Когда Фома появился на свет, такие приемы применялись уже целый век. В Париже, на факультете искусств, до сих пор преподавали музыку, арифметику, геометрию и астрономию, а также диалектику, логику и риторику, однако преподавали по-новому. За сто лет до этого там побывал Абеляр: он расплатился репродуктивным аппаратом, но это было его частное дело, голова не утратила ясность. Новый метод состоял в том, чтобы сопоставлять мнения разных традиционных авторитетов, а затем принимать решение, используя логические приемы, которые были основаны на нецерковной грамматике идей. По сути, тогда занимались лингвистикой и семантикой: спрашивали себя, что означает данное слово и в каком смысле оно употреблено. Труды Аристотеля по логике служили учебниками, но далеко не все из них были переведены и истолкованы, никто не знал греческого, кроме арабов, которые далеко обогнали европейцев в философии и науке. Но уже сто лет Шартрская школа, заново открывая математические труды Платона, создавала образ природного мира, основанного на геометрических законах, на измеримых процессах. Это еще не экспериментальный метод Роджера Бэкона, а теоретическая конструкция, попытка объяснить вселенную на природной основе, хотя природа и видится как нечто, исполняющее божественный замысел. Роберт Гроссетест разрабатывал метафизику световой энергии, отчасти напоминающую Бергсона, а отчасти Эйнштейна: зарождалось исследование оптики, а значит, осознавалась проблема восприятия физических объектов, проводилась черта между галлюцинацией и зрением.

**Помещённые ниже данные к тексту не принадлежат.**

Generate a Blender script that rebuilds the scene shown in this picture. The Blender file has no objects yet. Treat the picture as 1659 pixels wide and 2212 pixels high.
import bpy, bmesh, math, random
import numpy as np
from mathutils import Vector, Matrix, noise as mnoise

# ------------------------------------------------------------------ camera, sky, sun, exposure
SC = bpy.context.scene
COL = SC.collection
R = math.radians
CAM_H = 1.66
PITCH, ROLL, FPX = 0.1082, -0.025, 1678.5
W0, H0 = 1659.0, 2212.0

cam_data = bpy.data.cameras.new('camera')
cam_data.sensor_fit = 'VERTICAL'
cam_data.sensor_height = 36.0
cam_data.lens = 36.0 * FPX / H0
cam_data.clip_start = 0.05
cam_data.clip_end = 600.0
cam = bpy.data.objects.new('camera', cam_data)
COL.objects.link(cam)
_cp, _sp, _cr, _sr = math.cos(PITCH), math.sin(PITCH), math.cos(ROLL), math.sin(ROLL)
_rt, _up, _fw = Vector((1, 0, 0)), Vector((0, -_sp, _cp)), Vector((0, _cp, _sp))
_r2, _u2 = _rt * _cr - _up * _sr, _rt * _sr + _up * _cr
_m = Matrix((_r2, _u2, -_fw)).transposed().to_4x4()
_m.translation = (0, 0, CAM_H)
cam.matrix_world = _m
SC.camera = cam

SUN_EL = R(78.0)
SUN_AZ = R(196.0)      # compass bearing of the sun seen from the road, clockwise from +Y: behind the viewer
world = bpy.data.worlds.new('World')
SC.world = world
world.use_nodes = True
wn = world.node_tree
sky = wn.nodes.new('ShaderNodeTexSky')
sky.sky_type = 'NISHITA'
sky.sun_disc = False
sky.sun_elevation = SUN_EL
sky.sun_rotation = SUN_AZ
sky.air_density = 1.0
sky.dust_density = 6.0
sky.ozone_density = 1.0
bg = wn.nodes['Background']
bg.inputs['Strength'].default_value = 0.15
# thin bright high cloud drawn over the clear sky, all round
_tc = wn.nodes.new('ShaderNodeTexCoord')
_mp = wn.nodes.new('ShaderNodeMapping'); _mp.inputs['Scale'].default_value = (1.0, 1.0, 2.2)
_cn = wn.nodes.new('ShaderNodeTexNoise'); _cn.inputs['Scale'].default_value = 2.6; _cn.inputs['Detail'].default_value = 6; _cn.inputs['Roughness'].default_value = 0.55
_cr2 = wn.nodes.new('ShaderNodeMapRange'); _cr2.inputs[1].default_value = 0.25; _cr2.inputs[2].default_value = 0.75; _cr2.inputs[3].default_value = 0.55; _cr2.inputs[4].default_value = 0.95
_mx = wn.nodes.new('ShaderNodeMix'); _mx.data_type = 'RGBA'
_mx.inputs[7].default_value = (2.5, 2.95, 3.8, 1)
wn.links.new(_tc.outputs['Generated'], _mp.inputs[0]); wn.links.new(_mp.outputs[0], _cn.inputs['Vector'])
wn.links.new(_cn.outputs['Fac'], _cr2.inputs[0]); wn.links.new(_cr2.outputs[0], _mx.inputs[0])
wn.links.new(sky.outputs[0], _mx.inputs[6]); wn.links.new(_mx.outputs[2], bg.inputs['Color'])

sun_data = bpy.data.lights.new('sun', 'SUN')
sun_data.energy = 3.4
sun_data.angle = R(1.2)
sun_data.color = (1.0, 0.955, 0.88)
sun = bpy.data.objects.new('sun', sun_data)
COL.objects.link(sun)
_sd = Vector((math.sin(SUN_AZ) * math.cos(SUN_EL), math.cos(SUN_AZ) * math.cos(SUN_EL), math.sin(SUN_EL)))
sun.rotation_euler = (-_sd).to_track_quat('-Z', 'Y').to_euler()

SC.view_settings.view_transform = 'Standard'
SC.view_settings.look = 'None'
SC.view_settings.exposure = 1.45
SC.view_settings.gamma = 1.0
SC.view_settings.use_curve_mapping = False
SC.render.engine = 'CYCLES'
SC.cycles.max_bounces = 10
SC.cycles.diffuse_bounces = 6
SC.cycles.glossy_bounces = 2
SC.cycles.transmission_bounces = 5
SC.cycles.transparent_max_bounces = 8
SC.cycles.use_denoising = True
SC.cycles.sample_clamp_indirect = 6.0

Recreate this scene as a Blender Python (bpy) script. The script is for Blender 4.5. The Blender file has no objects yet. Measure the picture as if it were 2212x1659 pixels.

Это немало, вселенная Высокого средневековья была вселенной галлюцинаций, а мир – символическим лесом, населенным таинственными существами. Все воспринималось как непрерывный рассказ о божестве, которое проводит время, читая или составляя журнал с кроссвордами и головоломками. Во времена Фомы вселенная галлюцинаций еще не исчезла под натиском вселенной разума, которая до сих пор оставалась известна лишь интеллектуальной элите и на которую посматривали косо. Дело в том, если говорить начистоту, что косо посматривали на вселенную земных вещей. Св. Франциск разговаривал с птицами, но философская основа теологии оставалась неоплатонической. Что означало: где-то далеко существует Бог, в неисчерпаемой всеобщности которого трепыхаются начала вещей, идеи; вселенная – следствие благоприятной рассеянности далекого Единого, который медленно пускает слюни, оставляя следы собственного совершенства в мутных сгустках материи, которые он выделяет, – так в моче остаются следы сахара. Вглядываясь в эту жижу, представляющую собой самую маловажную периферию Единого, мы можем (почти всегда благодаря умению разгадывать загадки) начать что-то понимать, хотя вообще-то понимать – это из другой оперы, если повезет, к пониманию придет мистик, обладающий нервной, обостренной интуицией: замутненным, как у наркомана, взглядом он проникнет в гарсоньерку Единого, где разворачивается единственный настоящий праздник.
Платон и Августин высказали все, что требовалось знать, чтобы разбираться в проблемах души, но что представлял собой цветок или сплетение кишок, которые салернские лекари изучали в животе у больного, и отчего весенним вечером полезно подышать свежим воздухом, – все это было окутано мраком. До такой степени, что проще было изучать цветы по миниатюрам визионеров, не ведать о существовании кишок и рассматривать весенние вечера как опасное искушение. Европейская культура была разделена: знавший о небе, ничего не знал о земле. Если же кто-то загорался желанием узнать землю, утратив интерес к небу, дело кончалось скверно. Вокруг кружили тогдашние красные бригады, еретические секты, которые, с одной стороны, мечтали о новом мире, о невиданных республиках, а с другой – занимались содомией, похищали людей и творили прочие мерзости. Возможно, это было не так, но для надежности стоило всех перебить.